Monday, Apr. 10, 1939
Gustave's Baby
Last week Parisian notables assembled to commemorate the 50th anniversary of the Eiffel Tower, built to attract visitors to the Paris exposition of 1889. Franc,ois Carnot hoisted above it the same gold-fringed tricolor, which, as the son of France's President Sadi Carnot, he had first raised on March 29, 1889.
The original idea for the Eiffel Tower came from America, where a similar structure was proposed for the Philadelphia Centennial Exposition of 1876. Parisians jeered at Engineer Gustave Eiffel's "monster of the imagination," predicted that it would fall down. Alexandre Dumas, fils, called it a "horror." Because of "this torturing, inevitable nightmare," Guy de Maupassant fled the capital. M. Eiffel smiled, gave his personal fortune to finish the Tower, after Government funds ran out when it was one-fourth completed. The Tower attracted nearly two million cash customers in its first year, brought its builder wealth and made him an officer in the Legion of Honor.
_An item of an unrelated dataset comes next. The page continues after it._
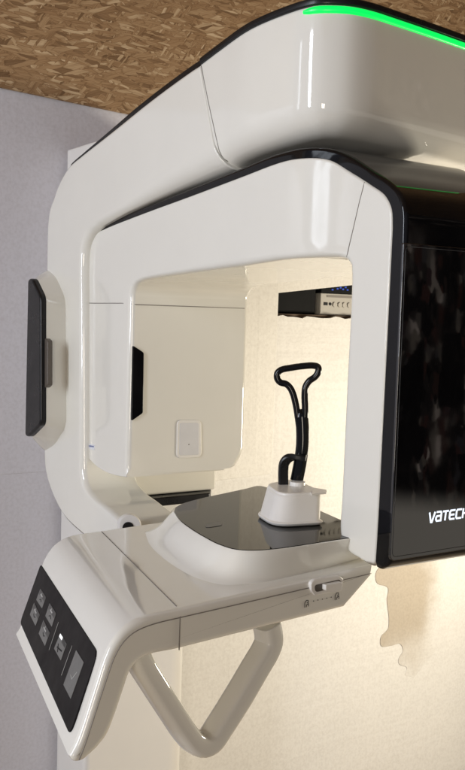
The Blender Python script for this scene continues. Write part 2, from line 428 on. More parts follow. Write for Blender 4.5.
# torn second layer, seen under the black panel
tp = [(388, 500), (384, 560), (376, 573), (377, 583), (388, 588), (387, 600), (389, 620), (388, 629), (381, 637), (381, 646), (391, 646), (400, 644), (403, 651), (399, 658), (399, 664), (407, 668), (405, 675), (413, 678), (413, 686), (411, 693), (414, 703), (417, 715), (413, 730), (418, 750), (424, 775)]
Y2 = WY-.0022
tq = [PY(x, y, Y2) for x, y in tp]
tq = catmull(tq, 150) + [Vector((3.6, Y2, Z0-1.7)), Vector((3.6, Y2, Z0-.30))]
for p in tq:
    t = min(max((PY(400, 664, WY).z-p.z)/.22, 0), 1); p.y += .010*t*t*(3-2*t)
bm = bmesh.new(); prism(bm, tq, Vector((0, .0018, 0)), r0=.0012)
torn = tag(link('foam_sheet', bm, M['foam_torn'], sharp=50), 'torn foam layer with a ragged left edge on the wall below the black front panel', 'foam sheet', g)

# ------------------------------------------------------------------ machine
SX = .92                        # side plane of the rotating unit
FX = .90                        # side plane of the fixed C-frame
machine = thing('dental_xray_machine', 'glossy white and black dental panoramic X-ray machine standing against the foam-covered wall', 'x-ray machine', (1.19, 2.29, 0))

# --- mast
bm = bmesh.new()
mo = rounded([Vector((1.034, 2.20, 0)), Vector((1.345, 2.20, 0)), Vector((1.345, 2.385, 0)), Vector((1.034, 2.385, 0))], [.018, .06, .01, .01], 8)
prism(bm, mo, Vector((0, 0, Z0+.424)), r1=.006)
mast = link('mast', bm, M['white_satin'], machine, sharp=40)

# --- C-frame: lower arm, spine and overhead arm up to its cover joint
def fx(l): return [PX(a, b, FX) for a, b in l]
fO = [fx([(235, 607), (180, 590), (120, 560), (78, 530), (61, 512), (49, 486), (44.2, 466), (43.6, 445)]),
      fx([(43.6, 445), (45, 360), (46.5, 260), (47.5, 222), (49.7, 207), (53, 198), (58, 184), (68, 166.5), (82, 154)]),
      fx([(82, 154), (111, 131), (150, 99.5), (190, 70), (201, 63)])]
fI = [fx([(255, 568), (200, 552), (150, 536), (120, 520), (103, 506), (92, 497), (85, 487), (82, 474), (81.5, 455)]),
      fx([(81.5, 455), (81.5, 360), (81.5, 300), (81.5, 262), (83, 246), (88, 234.5), (97, 225.5)]),
      fx([(97, 225.5), (126, 209.5), (170, 188), (210, 171), (219.5, 167)])]
nO = [60, 80, 50]
def joinseg(segs, ns):
    out = []
    for s, n in zip(segs, ns):
        c = catmull(s, n); out += c if not out else c[1:]
    return out
O, I = joinseg(fO, nO), joinseg(fI, nO)
def wf(p):
    t = min(max((p.z-Z0-.10)/.25, 0), 1); t = t*t*(3-2*t)
    return .135 + .19*t
Ws = [wf((o+i)/2) for o, i in zip(O, I)]
bm = bmesh.new(); band(bm, O, I, Ws, Ws, rO=.010, rI=[.016+.03*min(max((i-150)/30, 0), 1) for i in range(len(O))], nf=8)
frame = link('support_frame', bm, M['white_gloss'], machine)
# thin black trim along the outer edge
def offset_path(path, d):
    out = []
    for i, p in enumerate(path):
        a = path[max(i-1, 0)]; b = path[min(i+1, len(path)-1)]; t = (b-a).normalized()
        out.append(p + Vector((1, 0, 0)).cross(t)*d)
    return out
cx = PX(150, 350, FX)
sgn = 1 if (offset_path(O, .01)[90]-cx).length > (O[90]-cx).length else -1
yS0 = PX(200, 75, FX).y
i0 = [i for i, p in enumerate(O) if p.z > PX(68, 166, FX).z and i > 100][0]
tr = [p for p in O[i0:] if p.y > yS0-.004]
wid = [.0025+.0075*min(1, k/30) for k in range(len(tr))]
trO = [a+(b-a)*w for a, b, w in zip(tr, offset_path(tr, sgn), wid)]
bm = bmesh.new(); band(bm, [p+Vector((.004, 0, 0)) for p in trO], [p+Vector((.004, 0, 0)) for p in offset_path(tr, -sgn*.002)], [.3]*len(tr), [.3]*len(tr), rO=.003, rI=.0005, nf=2, rb=.001)
link('edge_trim', bm, M['black_satin'], frame)
i1 = [i for i, p in enumerate(O) if p.z > PX(47, 480, FX).z][0]; tr = O[20:i1]
bm = bmesh.new(); band(bm, [p+Vector((.006, 0, 0)) for p in offset_path(tr, sgn*.005)], [p+Vector((.006, 0, 0)) for p in offset_path(tr, -sgn*.002)], [.12]*len(tr), [.12]*len(tr), rO=.002, rI=.0005, nf=2, rb=.001)
link('edge_gasket', bm, M['seam'], frame)

# side housing on the spine with its black plate and latch
BXo = .845
base = [PX(a, b, FX+.012) for a, b in ((47.5, 266), (60, 276), (70, 300), (71, 425), (60, 446), (45, 455))]
outer = [PX(a, b, BXo) for a, b in ((33.5, 279), (37.5, 278.5), (46.5, 297), (46.5, 424), (34, 436.5), (30.5, 436))]
base = rounded(base, .03, 6); outer = rounded(outer, .012, 6)
bm = bmesh.new()
mid = [a.lerp(b, .5) + Vector((-.006, 0, 0)) for a, b in zip(base, outer)]
loops = []
for k in range(9):
    t = k/8; loops.append([(1-t)**2*a + 2*t*(1-t)*m + t*t*b for a, m, b in zip(base, mid, outer)])
bridge(bm, loops)
hous = link('side_housing', bm, M['white_gloss'], machine, sharp=50)
bm = bmesh.new(); prism(bm, [p+Vector((-.0005, 0, 0)) for p in outer], Vector((-.014, 0, 0)), r1=.006)
link('face_plate', bm, M['black_satin'], hous, sharp=50)
bm = bmesh.new()
lp = rounded([PX(a, b, BXo-.004) for a, b in ((44.5, 338), (47.6, 341), (47.6, 385), (44.5, 388))], .004, 5)
prism(bm, lp, Vector((.012, 0, 0)), r0=.002)
link('latch', bm, M['latch_brown'], hous, sharp=50)

# carriage block behind the lower arm, with black underside
cr = PY(216, 480, 2.06)
cb = PY(200, 491, 2.06).z
bm = bmesh.new(); box(bm, (1.045, 2.06, cb), (cr.x, 2.20, Z0+.05), r=.006)
car = link('mast_carriage', bm, M['white_gloss'], machine, sharp=40)
bm = bmesh.new(); prism(bm, rounded([Vector((1.05, 2.03, cb-.001)), Vector((cr.x-.035, 2.03, cb-.001)), Vector((cr.x-.004, 2.075, cb-.001)), Vector((cr.x-.004, 2.19, cb-.001)), Vector((1.05, 2.19, cb-.001))], .006), Vector((0, 0, -.022)), r0=.003, r1=.003)
link('guide_plate', bm, M['black_satin'], car, sharp=40)

# --- overhead arm head
ZT = .474
tp = [(292, 8), (303, 5.5), (318, 3.2), (335, 3), (352, 4.2), (372, 8.5), (395, 16), (430, 28), (465, 40.5)]
front = [PZ(a, b, ZT+.012) for a, b in tp]
dirr = (front[-1]-front[-3]).normalized()
yS = PX(200, 75, FX).y
HX = FX-.0016
plan = [Vector((HX, yS-.004, 0)), Vector((HX, 1.42, 0)), Vector((HX, 1.33, 0))] + [Vector((p.x, p.y, 0)) for p in front] + [Vector((front[-1].x, front[-1].y, 0)) + Vector((dirr.x, dirr.y, 0))*s for s in (.06, .12, .18)]
plan = [p for p in plan if True]
pl = catmull(plan, 90)
end = pl[-1]
pl += [Vector((end.x+.01, end.y+.05, 0)), Vector((end.x+.012, yS-.004, 0))]
zfr = PX(300, 5, FX).z-Z0; zse = PX(200, 64.5, FX).z-Z0
yf = PX(300, 5, FX).y
def ztop(y):
    t = (y-yf)/(yS-yf); return zfr + .007 + (zse-zfr-.007)*min(max(t, 0), 1.2) + .006*math.sin(math.pi*min(max(t, 0), 1))
zb_s = PX(221, 165, FX).z-Z0
def zbot(y):
    t = min(max((y-1.22)/(yS-1.22), 0), 1); return .288 + (zb_s-.288)*t
NZ = Vector((0, 0, 1))
loops = []
R = .052
DIR = [(b-a)*100 for a, b in zip(pl, inward(pl, .01, NZ))]
def kb(y): return min(max((y-1.26)/(yS-1.26), 0), 1)
def Ri(y): return 1-.12*kb(y)
def Rz(y): return .050-.004*kb(y)
yB = PX(219, 163, FX).y
def lvl(inset, f):
    out = []
    for q, dr_ in zip(pl, DIR):
        p = q + dr_*inset*(Ri(q.y) if inset > .007 else 1)
        z = f(p.y); y = p.y
        if q.y > yS-.02: y = yS-.004; z = f(y)
        t = min(max((z-zbot(y))/(ztop(y)-zbot(y)), 0), 1); k = min(max((y-1.34)/(yS-1.34), 0), 1)
        out.append(Vector((p.x, y - k*k*(1-t)*(yS-yB), Z0+z)))
    return out
loops.append(lvl(R, lambda y: zbot(y)))
for k in range(1, 9):
    a = math.pi/2*k/8
    loops.append(lvl(R*(1-math.sin(a)), lambda y, a=a: zbot(y)+Rz(y)*(1-math.cos(a))))
for k in range(1, 7):
    loops.append(lvl(-.0012*math.sin(math.pi*k/7), lambda y, k=k: zbot(y)+Rz(y) + (ztop(y)-.006-zbot(y)-Rz(y))*k/7))
for k in range(0, 5):
    a = math.pi/2*k/4; loops.append(lvl(.006*(1-math.cos(a)), lambda y, a=a: ztop(y)-.006+.006*math.sin(a)))
bm = bmesh.new(); bridge(bm, loops)
head = link('overhead_arm', bm, M['white_gloss'], machine, sharp=60)
def ribbon(name, mat, a0, a1, out, th, z0, z1, r=.002):
    """strip following the plan outline of the head between indices a0..a1"""
    bm = bmesh.new(); loops = []
    seg = pl[a0:a1]
    for i, p in enumerate(seg):
        a = seg[max(i-1, 0)]; b = seg[min(i+1, len(seg)-1)]; t = (b-a).normalized(); n = Vector((t.y, -t.x, 0))*HS
        zt = ztop(p.y)
        lo, hi = Z0+zt+z0, Z0+zt+z1
        if r > .0025:
            k = min(1, (i+.4)/3.0); k = math.sqrt(max(1-(1-k)**2, .02)); m_ = (lo+hi)/2; lo, hi = m_+(lo-m_)*k, m_+(hi-m_)*k
        q0, q1 = p+n*(out-th), p+n*out
        rr = min(r, (hi-lo)*.3)
        loops.append([Vector((q0.x, q0.y, lo)), Vector(((q1-n*rr).x, (q1-n*rr).y, lo)), Vector((q1.x, q1.y, lo+rr)), Vector((q1.x, q1.y, hi-rr)), Vector(((q1-n*rr).x, (q1-n*rr).y, hi)), Vector((q0.x, q0.y, hi))])
    bridge(bm, loops)
    return link(name, bm, mat, head, sharp=50)
_p = pl[40]; _t = (pl[41]-pl[39]).normalized(); HS = 1 if (_p+Vector((_t.y, -_t.x, 0))*.1 - Vector((1.2, 1.5, 0))).length > (_p-Vector((1.2, 1.5, 0))).length else -1
iL = min(range(90), key=lambda i: (pl[i]-Vector((front[1].x, front[1].y, 0))).length)
ribbon('top_trim', M['black_satin'], 0, 90, .0025, .03, -.0015, .010)
ribbon('light_strip', M['led_green'], iL, 90, .0035, .012, -.0145, -.003, r=.003)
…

A brilliant engineer who pioneered the structural use of iron, Alexandre Gustave Eiffel, born in Dijon in 1832, had built daring bridges in France, Portugal, Bolivia, Indo-China and Hungary, but the Tower which bears his name was always his favorite baby. In its top he made his home and laboratory for aerodynamic experiments until his retirement in 1921: his longevity (he died at the age of 91) he ascribed to the fine air he breathed in his lofty nest.